Jimmy Rollins broke the game open with a grand slam in the 6th inning.  Ryan Howard went 2 for 5 with 2 RBIs and Carlos Ruiz enjoyed a 3-hit night.

One more thing . . . A Paul McCartney line is appropriate to end this post:  "It's getting better all the time."

Friday, October 1, 2010

Phillies at Braves: October 1st through October 3rd

Friday 7:35, Saturday 4:10, Sunday 1:35

Records: Phillies 95-64, 1st Place in NL East (5 games ahead of the Braves); Braves 90-69, 2nd Place in NL East (5 games behind the Phillies).  The Phils have clinched the NL East, and the Braves currently have a game and a half lead over the Padres for the NL Wild Card.

1984 Fleer #182
This is it.  At the beginning of the summer, this Braves' series loomed ominously as the final series of the season.  I had visions of the Phils being three back with just these three games to play and having my stomach tied in knots for the weekend.  Instead, for the Phillies, the games are essentially meaningless.  With the division clinched and home field advantage secured, all that remains is to figure out which team will be flying into Philly to start the NLDS on Wednesday.  Any combination of Braves wins and Padres losses totalling three, and the Phils will play the Reds in the NLDS.  If that doesn't happen, it gets too confusing for me to decipher here, but there's the possibility the Phils could face off against either the Giants or Padres in the NLDS instead.

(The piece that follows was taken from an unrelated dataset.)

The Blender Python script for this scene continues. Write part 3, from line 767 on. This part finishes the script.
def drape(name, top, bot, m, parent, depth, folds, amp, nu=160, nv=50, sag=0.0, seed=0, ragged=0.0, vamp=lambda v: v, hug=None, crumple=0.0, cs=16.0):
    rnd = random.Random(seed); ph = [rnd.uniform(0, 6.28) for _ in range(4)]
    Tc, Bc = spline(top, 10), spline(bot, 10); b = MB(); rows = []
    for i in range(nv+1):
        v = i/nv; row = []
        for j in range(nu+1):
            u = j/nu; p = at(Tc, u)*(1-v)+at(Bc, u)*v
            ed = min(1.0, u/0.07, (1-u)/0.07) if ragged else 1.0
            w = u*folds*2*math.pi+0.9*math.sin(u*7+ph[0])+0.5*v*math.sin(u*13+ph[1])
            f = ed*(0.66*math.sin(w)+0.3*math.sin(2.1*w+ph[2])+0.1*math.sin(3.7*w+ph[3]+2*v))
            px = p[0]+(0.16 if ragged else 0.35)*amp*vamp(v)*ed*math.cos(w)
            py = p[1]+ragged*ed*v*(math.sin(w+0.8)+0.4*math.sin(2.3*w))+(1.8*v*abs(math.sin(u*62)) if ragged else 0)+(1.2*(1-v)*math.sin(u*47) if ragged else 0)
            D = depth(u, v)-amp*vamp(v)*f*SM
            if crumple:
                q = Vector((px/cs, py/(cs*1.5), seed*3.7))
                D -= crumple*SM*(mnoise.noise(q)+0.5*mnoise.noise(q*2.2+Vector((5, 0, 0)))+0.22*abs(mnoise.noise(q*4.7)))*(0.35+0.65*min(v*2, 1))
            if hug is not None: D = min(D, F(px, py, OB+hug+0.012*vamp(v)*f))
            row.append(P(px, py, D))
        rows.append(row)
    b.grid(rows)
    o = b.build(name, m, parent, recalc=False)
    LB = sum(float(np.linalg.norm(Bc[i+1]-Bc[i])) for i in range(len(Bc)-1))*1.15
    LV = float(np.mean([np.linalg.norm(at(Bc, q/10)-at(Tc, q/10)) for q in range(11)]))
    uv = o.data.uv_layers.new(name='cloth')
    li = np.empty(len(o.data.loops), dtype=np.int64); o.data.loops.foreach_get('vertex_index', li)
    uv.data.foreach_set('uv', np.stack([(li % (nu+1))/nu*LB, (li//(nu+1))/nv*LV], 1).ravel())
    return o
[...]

These are also the final regular season games to be managed by Braves' manager Bobby Cox.  While I don't have a Phillies-themed Bobby Cox baseball card to feature here, I do have this lovely card of Braves' current first base coach, Glenn Hubbard.  This picture appears to have been taken during one of the Phanatic's early '80s birthday celebrations, typically held on a Sunday, and typically featuring a circus-like atmosphere.

Phillies Probables: Kyle Kendrick, TBD (maybe Cole Hamels), TBD (maybe Vance Worley)
Braves Probables: Brandon Beachy, Tommy Hanson, Tim Hudson

Charlie Manuel has already announced that Roy Halladay and Roy Oswalt will not pitch again during the regular season.